By Tom Donaldson
Atlantic News, Thursday, March 21, 1995
[The following article is courtesy of Atlantic News.]
[Atlantic News Photo by Tom Donaldson]
HAMPTON — Rich with ocean artifacts, The Old Salt Eating and Drinking Place, Ocean Boulevard, Hampton Beach, is a year round institution for its customers. In the beach season, Old Salt is jammed full of vacationers day and night, seven days a week. Breakfast, lunch and dinner are served daily during the “season” and the entertainment is usually seven days a week. Matt and Howard entertainers have been at Old Salt for over five years now and they delight all of the customers with everything from rock music, to Irish and folk sing-along.
When the summer ends, Joe Higgins, owner of the Old Salt, says, “We are always glad to see our off season customers return.” And return they do, when the restaurant is not packed with vacationers, the regulars are there – and, in fact, there is usually a short wait for a table on Friday and Saturday nights. There are always specials and the local diners flock in for Friday night lobster and all-you-can-eat fish fry. Customers consume several hundred pounds of fish on Fridays. Some customers claim that the moderately priced local lobster is the best they have eaten. For the non-seafood folks (they couldn’t be New Englanders!), there are several steaks and prime rib at moderate prices.
While Joe is the owner/manager, the restaurant is a family affair. Joe’s mother, Nancy, also manages; his wife, Kathy, works with the wait staff; sister Kathy runs the bar; and brother Mike is in charge of the kitchen – and his wife comes in four or five nights a week. “Almost all of our wait staff has been with us a long time and is known to the customers,” said Joe. “When a chair is broken or repair needs to be done, I do it; that is one reason we have been so successful.”
Customers who return time and again, never fail to be fascinated by the seacoast village model on the back wall of the restaurant. It is handmade, and was put together with wooden dowels and the many small items that the family has collected over the years. The other fascination is the two 135-gallon fish tanks, one salt water and one fresh, full of exotic coral and beautiful fish. All of the coral has been collected by owner Joe Higgins, on diving expeditions in the islands.

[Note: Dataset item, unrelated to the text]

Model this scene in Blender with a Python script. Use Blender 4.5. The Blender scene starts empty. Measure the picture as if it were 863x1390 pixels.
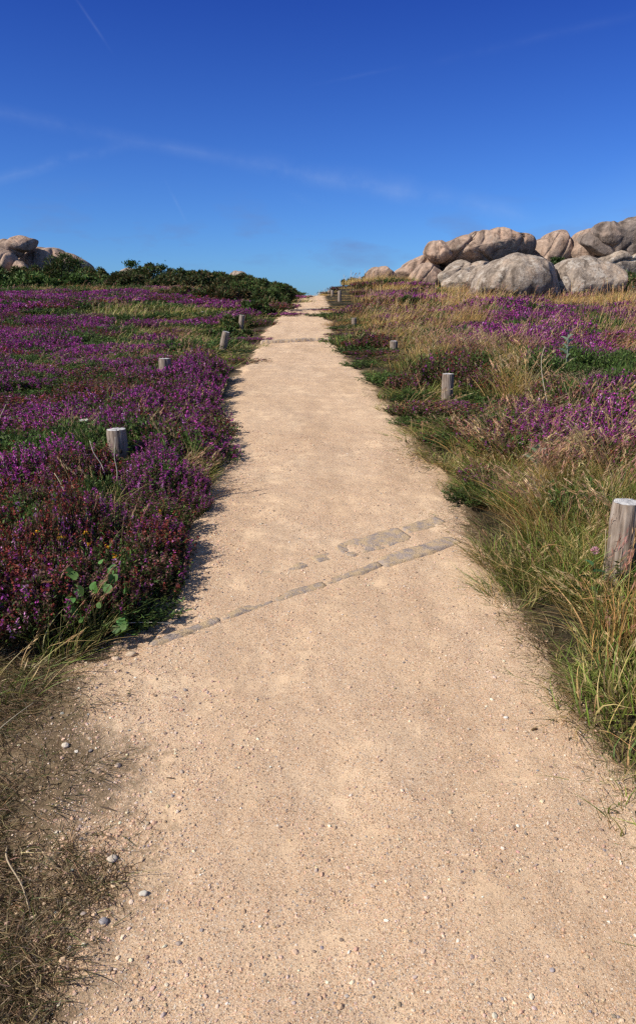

In each of the eight years that Higgins has owned the restaurant, he has made improvements. This past summer, Joe’s office was removed from the back dining room and a window and extra tables were added. The kitchen was painted, the floor was coated with epoxy, and more storage room was added. “Our business has improved each year,” says Joe. “We aren’t one of the places who close down in the fall and open in the summer, regardless of the conditions in the place,” he concluded.